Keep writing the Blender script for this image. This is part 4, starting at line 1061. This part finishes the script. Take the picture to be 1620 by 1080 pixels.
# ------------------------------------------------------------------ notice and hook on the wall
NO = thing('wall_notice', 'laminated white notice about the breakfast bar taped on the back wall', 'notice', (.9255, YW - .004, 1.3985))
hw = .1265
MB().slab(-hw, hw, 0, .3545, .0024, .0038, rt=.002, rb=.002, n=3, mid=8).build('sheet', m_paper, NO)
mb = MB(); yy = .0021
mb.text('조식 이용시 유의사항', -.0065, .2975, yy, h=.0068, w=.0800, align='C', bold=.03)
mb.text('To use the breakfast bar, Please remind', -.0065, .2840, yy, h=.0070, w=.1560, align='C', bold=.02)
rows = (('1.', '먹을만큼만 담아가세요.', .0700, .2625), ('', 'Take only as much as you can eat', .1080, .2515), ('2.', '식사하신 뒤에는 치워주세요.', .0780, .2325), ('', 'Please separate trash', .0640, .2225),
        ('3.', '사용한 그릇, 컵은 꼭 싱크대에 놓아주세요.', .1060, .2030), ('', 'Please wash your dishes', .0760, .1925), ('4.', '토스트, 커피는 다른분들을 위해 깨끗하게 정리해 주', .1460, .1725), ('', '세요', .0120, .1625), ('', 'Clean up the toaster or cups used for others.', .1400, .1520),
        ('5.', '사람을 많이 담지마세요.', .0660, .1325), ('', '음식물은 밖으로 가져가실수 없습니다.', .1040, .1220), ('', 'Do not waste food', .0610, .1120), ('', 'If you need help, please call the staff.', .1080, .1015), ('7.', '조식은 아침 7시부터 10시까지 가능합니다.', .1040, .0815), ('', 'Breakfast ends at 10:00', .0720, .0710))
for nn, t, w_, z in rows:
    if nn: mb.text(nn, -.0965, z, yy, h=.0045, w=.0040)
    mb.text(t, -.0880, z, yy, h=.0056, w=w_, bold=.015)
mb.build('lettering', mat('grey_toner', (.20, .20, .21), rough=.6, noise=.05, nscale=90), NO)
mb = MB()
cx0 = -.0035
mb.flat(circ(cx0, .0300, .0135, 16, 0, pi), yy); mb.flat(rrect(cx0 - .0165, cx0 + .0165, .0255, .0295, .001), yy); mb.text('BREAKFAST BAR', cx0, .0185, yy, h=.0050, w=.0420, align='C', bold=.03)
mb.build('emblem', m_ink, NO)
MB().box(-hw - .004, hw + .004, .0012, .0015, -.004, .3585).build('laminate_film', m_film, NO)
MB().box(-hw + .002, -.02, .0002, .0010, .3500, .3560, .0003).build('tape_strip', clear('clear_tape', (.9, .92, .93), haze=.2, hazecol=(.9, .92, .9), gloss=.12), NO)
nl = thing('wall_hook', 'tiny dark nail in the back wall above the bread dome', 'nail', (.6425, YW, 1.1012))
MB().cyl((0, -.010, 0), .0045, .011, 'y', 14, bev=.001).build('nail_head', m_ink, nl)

Problem details: Transcribe every line of the data, exactly as it stands.

Answer in full:
Keep writing the Blender script for this image. This is part 4, starting at line 1061. This part finishes the script. Take the picture to be 1620 by 1080 pixels.
# ------------------------------------------------------------------ notice and hook on the wall
NO = thing('wall_notice', 'laminated white notice about the breakfast bar taped on the back wall', 'notice', (.9255, YW - .004, 1.3985))
hw = .1265
MB().slab(-hw, hw, 0, .3545, .0024, .0038, rt=.002, rb=.002, n=3, mid=8).build('sheet', m_paper, NO)
mb = MB(); yy = .0021
mb.text('조식 이용시 유의사항', -.0065, .2975, yy, h=.0068, w=.0800, align='C', bold=.03)
mb.text('To use the breakfast bar, Please remind', -.0065, .2840, yy, h=.0070, w=.1560, align='C', bold=.02)
rows = (('1.', '먹을만큼만 담아가세요.', .0700, .2625), ('', 'Take only as much as you can eat', .1080, .2515), ('2.', '식사하신 뒤에는 치워주세요.', .0780, .2325), ('', 'Please separate trash', .0640, .2225),
        ('3.', '사용한 그릇, 컵은 꼭 싱크대에 놓아주세요.', .1060, .2030), ('', 'Please wash your dishes', .0760, .1925), ('4.', '토스트, 커피는 다른분들을 위해 깨끗하게 정리해 주', .1460, .1725), ('', '세요', .0120, .1625), ('', 'Clean up the toaster or cups used for others.', .1400, .1520),
        ('5.', '사람을 많이 담지마세요.', .0660, .1325), ('', '음식물은 밖으로 가져가실수 없습니다.', .1040, .1220), ('', 'Do not waste food', .0610, .1120), ('', 'If you need help, please call the staff.', .1080, .1015), ('7.', '조식은 아침 7시부터 10시까지 가능합니다.', .1040, .0815), ('', 'Breakfast ends at 10:00', .0720, .0710))
for nn, t, w_, z in rows:
    if nn: mb.text(nn, -.0965, z, yy, h=.0045, w=.0040)
    mb.text(t, -.0880, z, yy, h=.0056, w=w_, bold=.015)
mb.build('lettering', mat('grey_toner', (.20, .20, .21), rough=.6, noise=.05, nscale=90), NO)
mb = MB()
cx0 = -.0035
mb.flat(circ(cx0, .0300, .0135, 16, 0, pi), yy); mb.flat(rrect(cx0 - .0165, cx0 + .0165, .0255, .0295, .001), yy); mb.text('BREAKFAST BAR', cx0, .0185, yy, h=.0050, w=.0420, align='C', bold=.03)
mb.build('emblem', m_ink, NO)
MB().box(-hw - .004, hw + .004, .0012, .0015, -.004, .3585).build('laminate_film', m_film, NO)
MB().box(-hw + .002, -.02, .0002, .0010, .3500, .3560, .0003).build('tape_strip', clear('clear_tape', (.9, .92, .93), haze=.2, hazecol=(.9, .92, .9), gloss=.12), NO)
nl = thing('wall_hook', 'tiny dark nail in the back wall above the bread dome', 'nail', (.6425, YW, 1.1012))
MB().cyl((0, -.010, 0), .0045, .011, 'y', 14, bev=.001).build('nail_head', m_ink, nl)